Je récupère ma médaille, ma femme qui finalement était en tribune et ne peut m'empêcher de laisser aller ma joie. J'ai envie de danser presque même si mes jambes ne me le permettent pas encore. Je termine 48ème et 3ème français. Le triathlète qui s'est extirpé du groupe au 25ème termine 20" devant moi, les deux néerlandais entrent dans le stade lorsque j'en ressors, le chrono affichait alors 2h41. Dans ma tête c'est la folie, je me répète ce chrono comme s'il avait été fait par quelqu'un d'autre. Ou plutôt par moi mais avec le corps de quelqu'un d'autre. Je ne réalise pas bien. Il y a encore quelques mois je lorgnais sur les 2h40. Non seulement le chrono est foutument bon (bordel !) mais ma course a été quasi parfaite. Extrêmement régulier (1h16'47 et 1h16'58) j'ai vraiment maitrisé mon sujet, de bout en bout. Si parfois j'ai du faire preuve de vigilance à aucun moment finalement je n'ai vraiment douté y arriver. Aujourd'hui j'ai vraiment le sentiment d'avoir réaliser mon marathon le plus abouti, jusqu'au prochain...

Le 23 Oct 2015 Seb a dit:

Triple bravo ! Tout en facilité c impressionnant

Le 24 Oct 2015 Elbé a dit:

Félicitations c'est un temps qui laisse rêveur 👏👏👏

Le 24 Oct 2015 Arthur a dit:

Dans le port d'Amsterdam il y a Yoyo qui court.
Mais tu fais comment pour connaître la profession des coureurs autour de toi, triathlète, australienne, néerlandais.
C'est impressionnant mais pas autant que ta course. That's flipping awesome.

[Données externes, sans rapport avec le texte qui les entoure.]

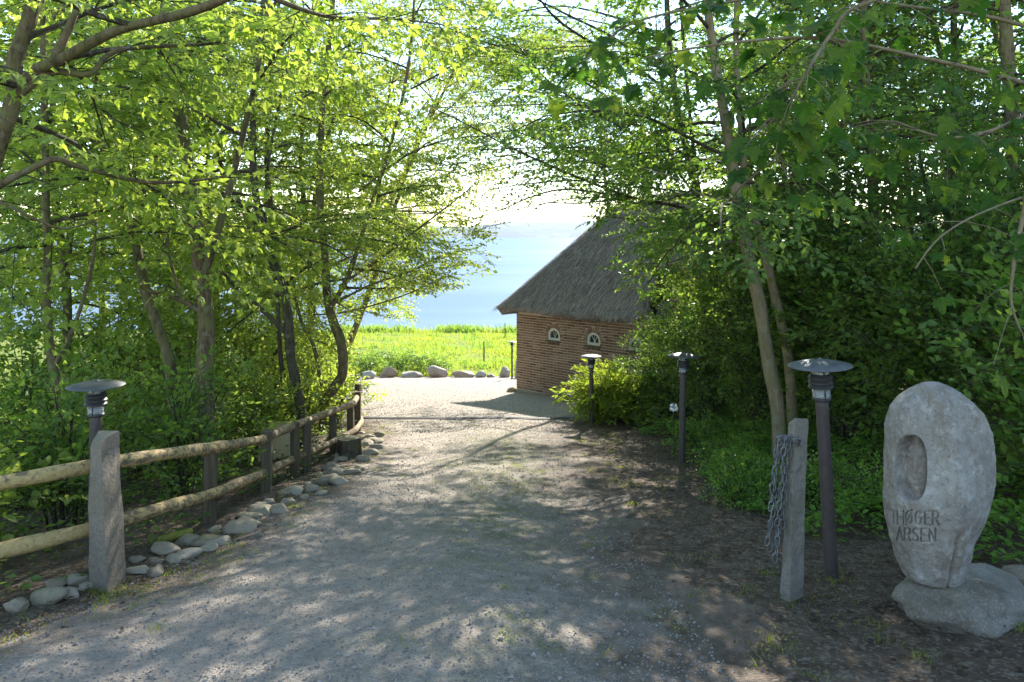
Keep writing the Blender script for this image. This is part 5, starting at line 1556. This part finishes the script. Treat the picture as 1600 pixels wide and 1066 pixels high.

Le 24 Oct 2015 yannnn a dit:

Bravo pour ce récit qui retranscrit une course toute en maîtrise et un chrono dantesque. .. enormissime!

Le 24 Oct 2015 Sebastien a dit:

Jolie perf, très beau récit, félicitations.

Le 24 Oct 2015 Yo a dit:

Merci
@Arthur
Le triathlète était en trifonction, facile. Milly Clark j'ai étudié la question après coup quant à néerlandais ce n'est pas une profession, juste un énorme défaut de prononciation ça se repère vite :)

Le 24 Oct 2015 Ph. Arbogast a dit:

superbe récit de ta "folle" course, passionnant pour un amateur comme moi, cela va certainement me permettre de progresser pour envisager (peut être) un jour de faire une perf à mon faible niveau . FELICITATION, BRAVO, et très instructif. A un de ces jours !!!!

Le 01 Nov 2015 kassem a dit:

Quand on etait au XV ensemble vers 2010, c etait pas loin de ton allure sur 10kms. Quelques annees plus tard, je reviens sur ton blog par hasard et la je suis sur le c..
Bravo pour ce chrono de l'espace et pour ta progression stratospherique...Felicitations, c est vraiment enorme !!!